Every entry below must be repeated exactly; skip the pictures.
>> START RECORDED INFORMATION
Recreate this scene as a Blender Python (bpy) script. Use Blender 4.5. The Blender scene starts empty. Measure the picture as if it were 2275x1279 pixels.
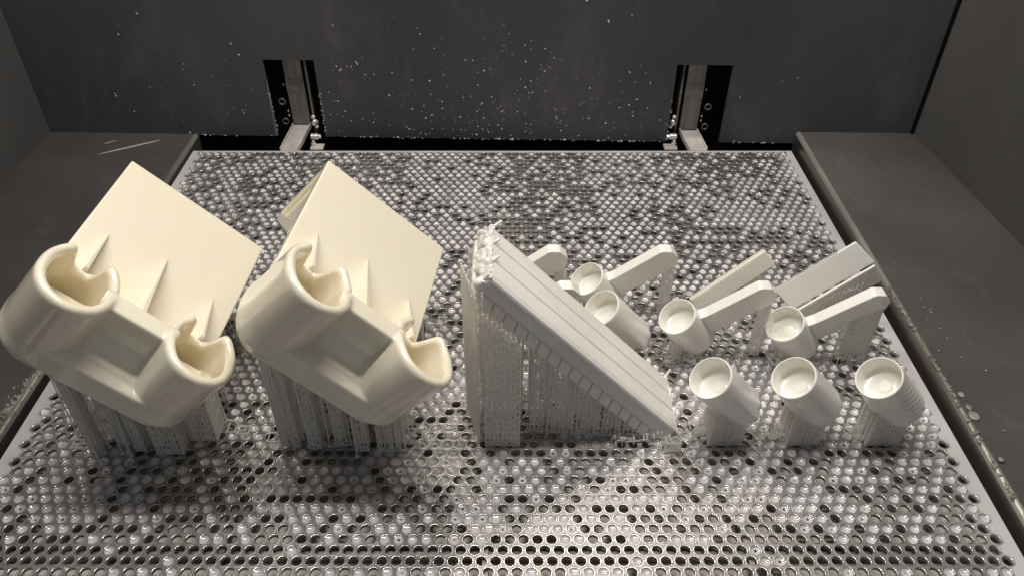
import bpy, math, random
import numpy as np
from mathutils import Vector, Matrix, noise
random.seed(7); rng=np.random.default_rng(7)
scene=bpy.context.scene
col=scene.collection
MM=0.001
# ------------------------------------------------------------------ camera
TH=math.atan(1411/1730.0)
cam=bpy.data.cameras.new('camera'); co=bpy.data.objects.new('camera',cam); col.objects.link(co)
cam.sensor_width=36; cam.lens=36*1730/2275.0
cam.shift_x=14.5/2275; cam.shift_y=0
cam.clip_start=.01; cam.clip_end=20
co.location=(13.3*MM,0,388*MM); co.rotation_euler=(math.pi/2-TH,0,0)
scene.camera=co
# ------------------------------------------------------------------ world + lamps
w=bpy.data.worlds.new('World'); scene.world=w; w.use_nodes=True
bg=w.node_tree.nodes['Background']; bg.inputs[0].default_value=(.88,.92,1,1); bg.inputs[1].default_value=.20
def area(name,loc,target,sx,sy,power,color):
    l=bpy.data.lights.new(name,'AREA'); l.shape='RECTANGLE'; l.size=sx; l.size_y=sy; l.energy=power; l.color=color
    o=bpy.data.objects.new(name,l); col.objects.link(o); o.location=loc
    d=Vector(target)-Vector(loc); o.rotation_euler=d.to_track_quat('-Z','Y').to_euler(); return o
area('ceiling_strip_lamp',(.0,.40,.92),(.0,.36,0),.80,.035,6.5,(1,.945,.90))
area('rear_warm_lamp',(.02,.69,.68),(.02,.27,0),.60,.03,1.9,(1,.92,.80))
scene.cycles.max_bounces=20; scene.cycles.diffuse_bounces=10; scene.cycles.transparent_max_bounces=32; scene.cycles.transmission_bounces=12
vs=scene.view_settings; vs.view_transform='Standard'; vs.look='None'; vs.exposure=0; vs.gamma=1

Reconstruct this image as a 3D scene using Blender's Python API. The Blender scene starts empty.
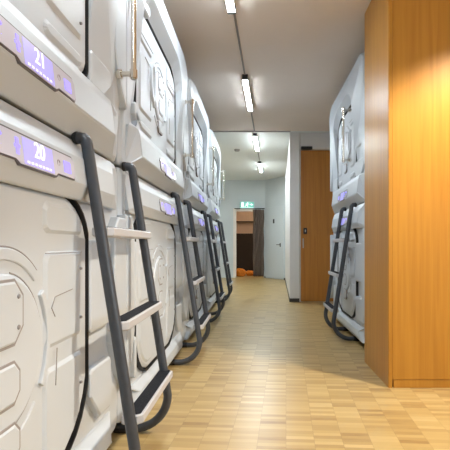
>> END RECORDED INFORMATION
CORRECT RESULT:
Recreate this scene as a Blender Python (bpy) script. Use Blender 4.5. The Blender scene starts empty. Measure the picture as if it were 2275x1279 pixels.
import bpy, math, random
import numpy as np
from mathutils import Vector, Matrix, noise
random.seed(7); rng=np.random.default_rng(7)
scene=bpy.context.scene
col=scene.collection
MM=0.001
# ------------------------------------------------------------------ camera
TH=math.atan(1411/1730.0)
cam=bpy.data.cameras.new('camera'); co=bpy.data.objects.new('camera',cam); col.objects.link(co)
cam.sensor_width=36; cam.lens=36*1730/2275.0
cam.shift_x=14.5/2275; cam.shift_y=0
cam.clip_start=.01; cam.clip_end=20
co.location=(13.3*MM,0,388*MM); co.rotation_euler=(math.pi/2-TH,0,0)
scene.camera=co
# ------------------------------------------------------------------ world + lamps
w=bpy.data.worlds.new('World'); scene.world=w; w.use_nodes=True
bg=w.node_tree.nodes['Background']; bg.inputs[0].default_value=(.88,.92,1,1); bg.inputs[1].default_value=.20
def area(name,loc,target,sx,sy,power,color):
    l=bpy.data.lights.new(name,'AREA'); l.shape='RECTANGLE'; l.size=sx; l.size_y=sy; l.energy=power; l.color=color
    o=bpy.data.objects.new(name,l); col.objects.link(o); o.location=loc
    d=Vector(target)-Vector(loc); o.rotation_euler=d.to_track_quat('-Z','Y').to_euler(); return o
area('ceiling_strip_lamp',(.0,.40,.92),(.0,.36,0),.80,.035,6.5,(1,.945,.90))
area('rear_warm_lamp',(.02,.69,.68),(.02,.27,0),.60,.03,1.9,(1,.92,.80))
scene.cycles.max_bounces=20; scene.cycles.diffuse_bounces=10; scene.cycles.transparent_max_bounces=32; scene.cycles.transmission_bounces=12
vs=scene.view_settings; vs.view_transform='Standard'; vs.look='None'; vs.exposure=0; vs.gamma=1

Reconstruct this image as a 3D scene using Blender's Python API. The Blender scene starts empty.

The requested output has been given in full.